Tea Banh said that under the current government, Cambodia has never purchased arms from the US. However, some equipment such as military vehicles had been donated by the US, though there was not much of it in current use.

Cambodian Mine Action Centre (CMAC) director Heng Ratana said CMAC has been kept busy over the years in part because it frequently had to deal with unexploded ordnance dropped on Cambodia by the US when the country became a target during the Vietnam War due to North Vietnamese supply chains that crossed over the border into the Kingdom.

“We continue to work towards clearing all of the areas littered with US bombs, particularly the eight provinces in the eastern part of Cambodia along the border with Vietnam,” Ratana said.

He explained that all of the cluster bombs found in Cambodia are from the US, while the landmines were typically produced in Belgium, China or Vietnam.

Political analyst Lao Mong Hay said Cambodia would probably be better off if the prime minister would respond to attempts at coercive diplomacy by the US with silent and stoic indifference rather than anger.
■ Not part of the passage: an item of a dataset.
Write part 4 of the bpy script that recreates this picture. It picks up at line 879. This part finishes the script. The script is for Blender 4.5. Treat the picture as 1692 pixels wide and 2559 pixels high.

“Such vehement and mocking responses aren’t dignified in character and won’t improve the image of our nation or its leaders in the wider world.

“The relationship between Cambodia and America will not get any better with responses like that and it could cause further negative fallout to ensue, including sanctions against commercial entities or suspension of Cambodia’s preferential trade status,” he said.

Kin Phea, director of the Royal Academy of Cambodia’s International Relations Institute, begged to differ. He said Hun Sen’s response to what seems like an unjust and pointless arms embargo imposed on Cambodia by the US could not be expected to be positive.

“[Hun Sen] is partly just expressing the fact that Cambodia’s military weapons don’t come from the US or depend on them. So the embargo has no impact at all on the country’s armaments. The arms supply sources for the Kingdom are, as we know, Russia, some countries in Eastern Europe and China,” he said.

He said the prime minister’s reaction does risk souring relations between the two countries and that it would be better to work these problems out discreetly through direct dialogue in order to build a good relationship with mutual respect for each other’s interests.